The bank said it planned to move nonstrategic lines into its business units, so that the bank’s management could focus on areas it believes will be core product lines in the future. Credit Suisse and its larger rival UBS have shed loans and other debt in recent years to meet Swiss regulatory rules, while also bolstering their capital reserves.

“To ensure that we continue to advance this evolution and drive growth in high-returning businesses, particularly in private banking and wealth management, we are accelerating our existing wind-down strategy and enhancing our disclosure through the creation of nonstrategic units within each of our two divisions,” said Brady W. Dougan, Credit Suisse’s chief executive. “The clear separation of the nonstrategic units will free up management time and resources to focus on our ongoing businesses and growth initiatives.”

As part of its plans, Credit Suisse said it would simplify its interest-rate trading products and cut back its more capital-intensive activity, in hopes of reducing the bank’s exposure to riskier assets by $7 billion by 2015. It said it would also shift fixed-income businesses it is exiting to the nonstrategic portion of the investment bank.

Credit Suisse reported third-quarter profit of 454 million Swiss francs ($508 million), up from 254 million Swiss francs a year earlier. But that was well short of the 705 million francs expected by analysts surveyed by Reuters.

Credit Suisse, which is based in Zurich, took a pretax charge of nearly 1.1 billion francs in the year-earlier quarter to meet new accounting rules that required it to consider the cost of repurchasing its own debt as the value of that debt improved.

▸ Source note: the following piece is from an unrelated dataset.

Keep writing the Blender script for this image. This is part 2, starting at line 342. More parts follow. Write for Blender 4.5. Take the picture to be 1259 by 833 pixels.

The bank said its third-quarter results reflected “resilient” profitability in its private banking and wealth management business, as well as “strong” revenue on equity trading and “continued progress on cost and capital.”

Credit Suisse said it had reduced risk-weighted assets by $31 billion during the last year, cutting the total to $169 billion, “thereby exceeding our 2013 year-end target ahead of schedule.” The bank also said it had raised its Basel III core equity Tier 1 ratio, a measure of its ability to weather financial shocks, to 10.2 percent from 9.3 percent at the end of June.